Springsteen began his talk by marveling at the thousands of bands, in almost every musical genre, who are playing Austin this week and how that would have been inconceivable to him as a young music fan. He then pointed out how fractured the music landscape has become and how hard it is for consumers with divergent tastes to gain critical consensus around an artist -- including himself.
In what may have been an allusion to today's manufactured pop stars, he argued that what matters most in music is "purity of human expression," not looks or labels or digital format.
"We live in a post-authentic world. Today authenticity is a house of mirrors," he said in his hourlong talk. "It's about what you're bringing [onstage] when the lights go down."

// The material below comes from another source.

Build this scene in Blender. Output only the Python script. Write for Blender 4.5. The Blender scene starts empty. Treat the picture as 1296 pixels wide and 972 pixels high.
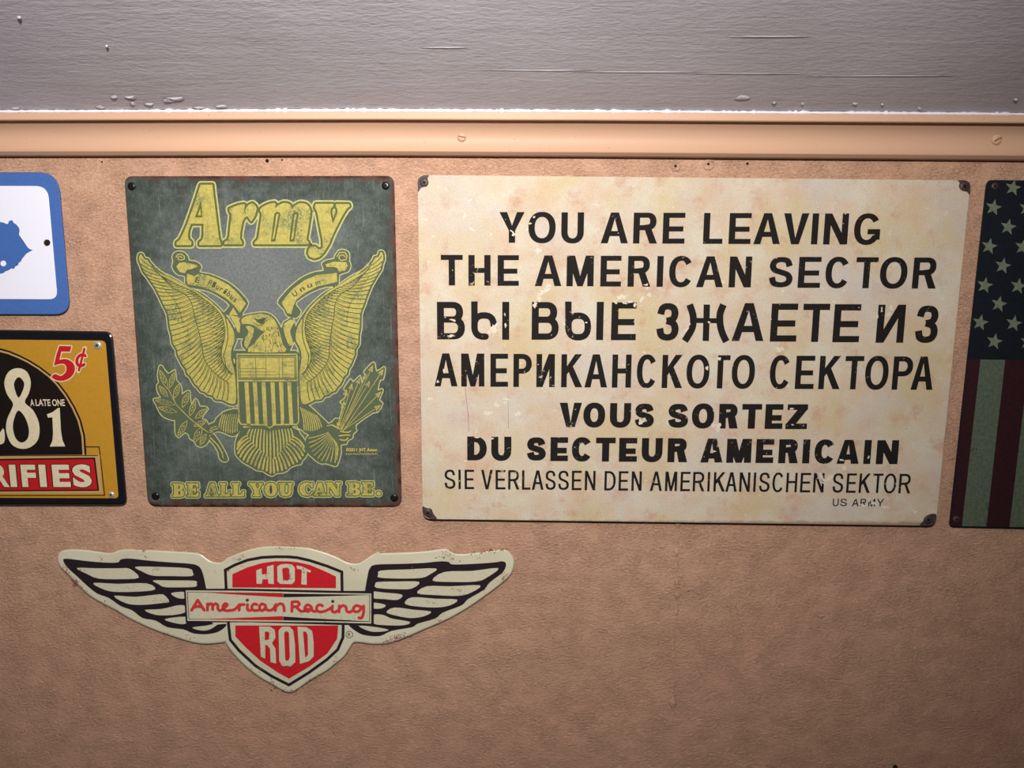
import bpy, math, random
from mathutils import Matrix, Vector
from mathutils.geometry import tessellate_polygon

C = bpy.context.scene.collection
R = math.radians
random.seed(7)

# ------------------------------------------------------------------ camera
EYE = Vector((0, -0.95, 2.0))
PITCH, ROLL, F = 9.55, 0.25, 1008.0
CM = Matrix.Translation(EYE) @ Matrix.Rotation(R(90 - PITCH), 4, 'X') @ Matrix.Rotation(R(ROLL), 4, 'Z')
cd = bpy.data.cameras.new('camera'); cd.sensor_width = 36; cd.lens = 36 * F / 1296; cd.clip_start = 0.01
cam = bpy.data.objects.new('camera', cd); C.objects.link(cam); cam.matrix_world = CM
bpy.context.scene.camera = cam
# ------------------------------------------------------------------ world, lamp, exposure
w = bpy.data.worlds.new('world'); bpy.context.scene.world = w; w.use_nodes = True
w.node_tree.nodes['Background'].inputs[0].default_value = (1.0, 0.88, 0.80, 1)
w.node_tree.nodes['Background'].inputs[1].default_value = 0.03
vs = bpy.context.scene.view_settings
vs.view_transform = 'Standard'; vs.look = 'None'; vs.gamma = 1; vs.exposure = 0.0; vs.use_curve_mapping = False
ld = bpy.data.lights.new('room_lamp', 'AREA'); ld.shape = 'DISK'; ld.size = 0.07; ld.spread = R(130); ld.energy = 10.9; ld.color = (1.0, 0.985, 0.97)
lo = bpy.data.objects.new('room_lamp', ld); C.objects.link(lo)
lo.location = (0.0, -1.07, 2.31)
lo.rotation_euler = (Vector((-0.24, 0, 2.17)) - Vector(lo.location)).to_track_quat('-Z', 'Y').to_euler()

# ------------------------------------------------------------------ wall positions
def P(px, py, t=0.0):
    """point of the plane t metres in front of the wall, measured in the 1296x972 frame"""
    d = CM.to_3x3() @ Vector(((px - 648) / F, -(py - 486) / F, -1))
    k = (-t - EYE.y) / d.y
    return Vector((EYE.x + d.x * k, -t, EYE.z + d.z * k))

def smooth(p, closed=True, n=4):
    out = []; N = len(p)
    rng = range(N if closed else N - 1)
    for i in rng:
        g = (lambda j: p[j % N]) if closed else (lambda j: p[max(0, min(N - 1, j))])
        a, b, c, d = g(i - 1), g(i), g(i + 1), g(i + 2)
        for k in range(n):
            t = k / n
            out.append(tuple(0.5 * (2 * b[q] + (c[q] - a[q]) * t + (2 * a[q] - 5 * b[q] + 4 * c[q] - d[q]) * t * t
                       + (3 * b[q] - a[q] - 3 * c[q] + d[q]) * t ** 3) for q in (0, 1)))
    if not closed: out.append(tuple(p[-1]))
    return out

def zoom(x0, y0, s):
    return lambda pts: [(x0 + a / s, y0 + b / s) for a, b in pts]

def lerp(a, b, t): return a + (b - a) * t
def along(p, s):
    """point at fraction s of a polyline"""
    L = [math.dist(p[i], p[i + 1]) for i in range(len(p) - 1)]; T = sum(L) * min(max(s, 0), 1)
    for i, l in enumerate(L):
        if T <= l or i == len(L) - 1:
            t = T / l if l else 0
            return (lerp(p[i][0], p[i + 1][0], t), lerp(p[i][1], p[i + 1][1], t))
        T -= l

_gl = {}
def glyph(s, bold):
    """a word from the built-in font as flat triangles, 0..1 wide, 0..1 from baseline to cap height"""
    k = (s, bold)
    if k in _gl: return _gl[k]
    def tess(b):
        c = bpy.data.curves.new('word', 'FONT'); c.body = b; c.offset = bold; c.resolution_u = 4
        o = bpy.data.objects.new('word', c); C.objects.link(o)
        me = o.evaluated_get(bpy.context.evaluated_depsgraph_get()).to_mesh()
        me.calc_loop_triangles()
        v = [(q.co.x, q.co.y) for q in me.vertices]; f = [tuple(t.vertices) for t in me.loop_triangles]
        bpy.data.objects.remove(o); bpy.data.curves.remove(c)
        return v, f
    hv, _ = tess('H'); y0 = min(q[1] for q in hv); y1 = max(q[1] for q in hv)
    v, f = tess(s); x0 = min(q[0] for q in v); x1 = max(q[0] for q in v)
    _gl[k] = ([((a - x0) / (x1 - x0), (b - y0) / (y1 - y0)) for a, b in v], f)
    return _gl[k]

class Ink:
    """flat print gathered in frame units, laid on one plane of a sign"""
    def __init__(s): s.v = []; s.f = []; s.e = []; s.k = 0
    def _pad(s):
        s.k += 1; s.e += [(s.k * 7 % 19) * 2.4e-6] * (len(s.v) - len(s.e))     # overlapping strokes never share a plane
    def poly(s, p, *holes):
        loops = [[Vector((a, b, 0)) for a, b in q] for q in (p,) + holes]
        o = len(s.v)
        for q in loops: s.v += [(a.x, a.y) for a in q]
        s.f += [(a + o, b + o, c + o) for a, b, c in tessellate_polygon(loops)]
        s._pad(); return s
    def disc(s, x, y, r, n=14, ry=None):
        return s.poly([(x + r * math.cos(2 * math.pi * i / n), y + (ry or r) * math.sin(2 * math.pi * i / n)) for i in range(n)])
    def stroke(s, p, wd, closed=False, cap=True):
        N = len(p); W = wd if isinstance(wd, (list, tuple)) else [wd] * N
        for i in range(N if closed else N - 1):
            a, b = p[i], p[(i + 1) % N]; d = math.dist(a, b)
            if d < 1e-6: continue
            nx, ny = -(b[1] - a[1]) / d, (b[0] - a[0]) / d
            wa, wb = W[i] / 2, W[(i + 1) % N] / 2; o = len(s.v)
            s.v += [(a[0] + nx * wa, a[1] + ny * wa), (a[0] - nx * wa, a[1] - ny * wa), (b[0] - nx * wb, b[1] - ny * wb), (b[0] + nx * wb, b[1] + ny * wb)]
            s.f += [(o, o + 1, o + 2), (o, o + 2, o + 3)]; s._pad()
        for i in range(N):
            if W[i] > 0.7 and (cap or closed or 0 < i < N - 1): s.disc(p[i][0], p[i][1], W[i] / 2, 8)
        return s
    def word(s, t, x0, x1, yt, yb, bold=0.0, yt1=None, yb1=None, skew=0.0):
        """yt/yb top and baseline at x0, yt1/yb1 at x1; uprights follow the wall's own vertical"""
        v, f = glyph(t, bold); o = len(s.v)
        yt1 = yt if yt1 is None else yt1; yb1 = yb if yb1 is None else yb1
        for a, b in v:
            x = lerp(x0, x1, a); y = lerp(lerp(yb, yb1, a), lerp(yt, yt1, a), b)
            ym = (lerp(yb, yb1, a) + lerp(yt, yt1, a)) / 2
            s.v.append((x + (y - ym) * ((624 - x) / 6014) + (ym - y) * skew, y))
        s.f += [(a + o, b + o, c + o) for a, b, c in f]; s._pad()
        return s
    def sans(s, ch, x0, x1, y0, y1, sw, bh):
        """hand-built grotesque capital in a box: sw stem weight, bh bar weight"""
        W, H = x1 - x0, y1 - y0; A_ = lambda p: [tuple(q) for q in p]
        rect = lambda a, b, c, d: [(a, b), (c, b), (c, d), (a, d)]
        def arc(cx, cy, rx, ry, a0, a1, n=20):
            out = []
            for i in range(n + 1):
                a = R(lerp(a0, a1, i / n)); c, d = math.cos(a), math.sin(a)
                out.append((cx + rx * math.copysign(abs(c) ** .9, c), cy + ry * math.copysign(abs(d) ** .9, d)))
            return out
        band = lambda cx, cy, rx, ry, a0, a1: arc(cx, cy, rx, ry, a0, a1) + arc(cx, cy, rx - sw, ry - bh, a1, a0)
        out = []
        def bowl(x, t, b, r):
            k = (b - t) / 2; q = min(k * 1.0, (r - x) * .62)
            o_ = [(x, t)] + arc(r - q, t + k, q, k, -90, 90) + [(x, b)]
            i_ = [(x + sw, t + bh)] + arc(r - q, t + k, q - sw, k - bh, -90, 90) + [(x + sw, b - bh)]
            out.append((o_, i_))
        def line_(p):
            q = smooth(p, False, 5); w_ = (sw + bh) / 2; m_ = w_ / 2
            q = [(m_ + a * (W - w_), m_ + b * (H - w_)) for a, b in q]
            L_ = []; R_ = []
            for i in range(len(q)):
                a, b = q[max(0, i - 1)], q[min(len(q) - 1, i + 1)]; l = math.dist(a, b)
                nx, ny = -(b[1] - a[1]) / l, (b[0] - a[0]) / l; h = lerp(bh, sw, abs(nx)) / 2
                L_.append((q[i][0] + nx * h, q[i][1] + ny * h)); R_.append((q[i][0] - nx * h, q[i][1] - ny * h))
            for i in range(len(q) - 1): out.append(([L_[i], L_[i + 1], R_[i + 1], R_[i]],))
        if ch in 'EFLTHINMUKGГИAVYZPRDB': pass
        if ch in 'EFLHINMKГИ': out.append((rect(0, 0, sw, H),))
        if ch in 'HINMИ' and ch != 'I': out.append((rect(W - sw, 0, W, H),))
        if ch in 'EFГ': out.append((rect(0, 0, W, bh),))
        if ch in 'EF': out.append((rect(0, H * .44, W * .93, H * .44 + bh),))
        if ch in 'EL': out.append((rect(0, H - bh, W, H),))
        if ch == 'T': out += [(rect(0, 0, W, bh),), (rect(W / 2 - sw / 2, 0, W / 2 + sw / 2, H),)]
        if ch == 'H': out.append((rect(0, H * .42, W, H * .42 + bh),))
        if ch == 'N': out.append(([(0, 0), (sw * 1.12, 0), (W, H), (W - sw * 1.12, H)],))
        if ch == 'И': out.append(([(0, H), (sw * 1.12, H), (W, 0), (W - sw * 1.12, 0)],))
        if ch == 'M': out += [([(0, 0), (sw * 1.3, 0), (W / 2 + sw * .42, H), (W / 2 - sw * .42, H)],), ([(W - sw * 1.3, 0), (W, 0), (W / 2 + sw * .42, H), (W / 2 - sw * .42, H)],)]
        if ch == 'K': out += [([(sw * .7, H * .68), (sw * .7, H * .44), (W - sw * 1.35, 0), (W - sw * .1, 0)],), ([(W * .30, H * .47), (W * .30 + sw * .8, H * .32), (W, H), (W - sw * 1.25, H)],)]
        if ch == 'V': out.append(([(0, 0), (sw * 1.12, 0), (W / 2, H * .80), (W - sw * 1.12, 0), (W, 0), (W / 2 + sw * .6, H), (W / 2 - sw * .6, H)],))
        if ch == 'A':
            t_ = sw * .62; k = lambda y: lerp(W / 2 - t_, 0, y / H); iy = H * .2; cb = H * .60
            f_ = lambda y: lerp(W / 2, sw * 1.1, (y - iy) / (H - iy))
            out.append(([(W / 2 - t_, 0), (W / 2 + t_, 0), (W, H), (W - sw * 1.1, H), (W - f_(cb + bh), cb + bh), (f_(cb + bh), cb + bh), (sw * 1.1, H), (0, H)], [(W / 2, iy), (W - f_(cb), cb), (f_(cb), cb)]))
        if ch == 'Y': out += [(rect(W / 2 - sw / 2, H * .52, W / 2 + sw / 2, H),), ([(0, 0), (sw * 1.2, 0), (W / 2, H * .44), (W - sw * 1.2, 0), (W, 0), (W / 2 + sw / 2, H * .6), (W / 2 - sw / 2, H * .6)],)]
        if ch == 'Z': out += [(rect(W * .05, 0, W, bh),), (rect(0, H - bh, W, H),), ([(W - sw * 1.35, bh * .8), (W, bh * .8), (sw * 1.35, H - bh * .8), (0, H - bh * .8)],)]
        if ch == 'D': bowl(0, 0, H, W)
        if ch == 'P': bowl(0, 0, H * .60, W); out.append((rect(0, 0, sw, H),))
        if ch == 'R': bowl(0, 0, H * .57, W * .95); out += [(rect(0, 0, sw, H),), ([(W * .40, H * .57 - bh), (W * .40 + sw, H * .57 - bh * 1.2), (W, H), (W - sw * 1.2, H)],)]
        if ch == 'B': bowl(0, 0, H * .47 + bh * .5, W * .94); bowl(0, H * .47 - bh * .5, H, W)
        if ch in 'OCGU' and ch != 'U':
            cx, cy, rx, ry = W / 2, H / 2, W / 2, H / 2 + H * .012
            if ch == 'O': out.append((arc(cx, cy, rx, ry, 0, 351, 39), arc(cx, cy, rx - sw, ry - bh, 0, 351, 39)))
            else: out.append((band(cx, cy, rx, ry, 34 if ch == 'C' else 30, 326),))
            if ch == 'G': out += [(rect(W * .52, H * .50, W, H * .50 + bh),), (rect(W - sw * .9, H * .5, W, H * .84),)]
        if ch == 'U':
            q = min(W / 2, H * .42); out += [(rect(0, 0, sw, H - q),), (rect(W - sw, 0, W, H - q),), (band(W / 2, H - q, W / 2, q + H * .012, 0, 180),)]
        if ch == 'S': line_([(.97, .27), (.84, .06), (.5, 0), (.15, .06), (.02, .24), (.14, .41), (.5, .5), (.87, .6), (1, .77), (.87, .94), (.5, 1), (.12, .93), (0, .70)])
        if ch == '3': line_([(.03, .26), (.15, .06), (.48, 0), (.84, .06), (.96, .24), (.82, .41), (.42, .47)]); line_([(.42, .47), (.86, .55), (1, .75), (.86, .94), (.48, 1), (.12, .93), (0, .71)])
        lean = (624 - (x0 + x1) / 2) / 6014
        for g in out: s.poly(*[[(x0 + a + (b - H / 2) * lean, y0 + b) for a, b in lp] for lp in g])
        return s
    def spun(s, t, cx, cy, wdt, h, ang, bold=0.0):
        v, f = glyph(t, bold); o = len(s.v); ca, sa = math.cos(ang), math.sin(ang)
        for a, b in v:
            x, y = (a - .5) * wdt, (.5 - b) * h
            s.v.append((cx + x * ca - y * sa, cy + x * sa + y * ca))
        s.f += [(a + o, b + o, c + o) for a, b, c in f]; s._pad()
        return s
    def ribbon(s, p, wd, n=5):
        """butt-ended band along a smooth path"""
        q = smooth(p, False, n); L_ = []; R_ = []
        for i in range(len(q)):
            a, b = q[max(0, i - 1)], q[min(len(q) - 1, i + 1)]; l = math.dist(a, b)
            nx, ny = -(b[1] - a[1]) / l * wd / 2, (b[0] - a[0]) / l * wd / 2
            L_.append((q[i][0] + nx, q[i][1] + ny)); R_.append((q[i][0] - nx, q[i][1] - ny))
        return s.poly(L_ + R_[::-1])
    def build(s, name, mat, parent, t, label=None):
        base = base_of(parent)
        me = bpy.data.meshes.new(name)
        fs = []
        for q in s.f:
            a, b, c = (s.v[i] for i in q)
            ar = (b[0] - a[0]) * (c[1] - a[1]) - (b[1] - a[1]) * (c[0] - a[0])
            if abs(ar) > 1e-5: fs.append(q if ar < 0 else q[::-1])
        me.from_pydata([P(a, b, t + e) - base for (a, b), e in zip(s.v, s.e)], [], fs); me.update()
        return link(name, me, mat, parent, label)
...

Springsteen then began recounting his personal journey through music, beginning when he first saw Presley on "The Ed Sullivan Show" at age 6. He managed to get his hands on a rented guitar, but his hands were too small to play it, so he just struck rock poses in front of the mirror. "I still do that," he said with a chuckle.

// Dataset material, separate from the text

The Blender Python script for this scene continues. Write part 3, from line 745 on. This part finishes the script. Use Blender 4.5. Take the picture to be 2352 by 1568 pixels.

As a teenager, he recalled gazing in wonder at the Beatles' first record in a five-and-dime store. But the '60s band that made the biggest impression on him was Eric Burdon and The Animals, whose gritty rebelliousness spoke to him deeply. To make his point, Springsteen strummed a few verses from "We Gotta Get Out of This Place," with its chorus, "We gotta get out of this place/,'cause girl, there's a better life/for me and you ..."

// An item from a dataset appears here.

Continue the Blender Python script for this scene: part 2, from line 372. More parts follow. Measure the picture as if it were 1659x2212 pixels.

"That's every song I've ever written," he said. "That's all of them. I'm not kidding."
To show how The Animals' songs shaped his own, he strummed a few chords from "Don't Let Me Be Misunderstood," before segueing into "Badlands" and its similar structure.
"Listen up youngsters!" he said to laughs from the crowd. "This is how successful theft is accomplished."
When it came to songwriting, Springsteen acknowledged he owes a huge debt to Dylan, whose lyrics gave voice to the turbulent '60s and who he called "the father of my musical country, now and forever." When Springsteen became famous in the mid-1970s, he and fellow singer-songwriters such as John Prine were given the dreaded "new Dylan" label.
"The old Dylan was only 30," he said. "I don't know why they f***ing needed a new Dylan."
Springsteen went on to cite his love of '60s and '70s soul singers such as James Brown and Curtis Mayfield, who played "music of gritty determination, of the blues, of the earth." He also drew inspiration from the lonesome-blues songs of country icon Hank Williams, which he said reduced him to tears.
"Country music was provincial. And so was I," he said. "I was not a bohemian, or a hipster. I was an average guy with maybe an above-average gift."
In his twenties Springsteen said he read a biography of folk singer Woody Guthrie, whose American protest songs "spoke to me very deeply." As if to prove it, he picked up his guitar again and led the South By Southwest audience in a few choruses of "This Land is Your Land" before leaving the stage.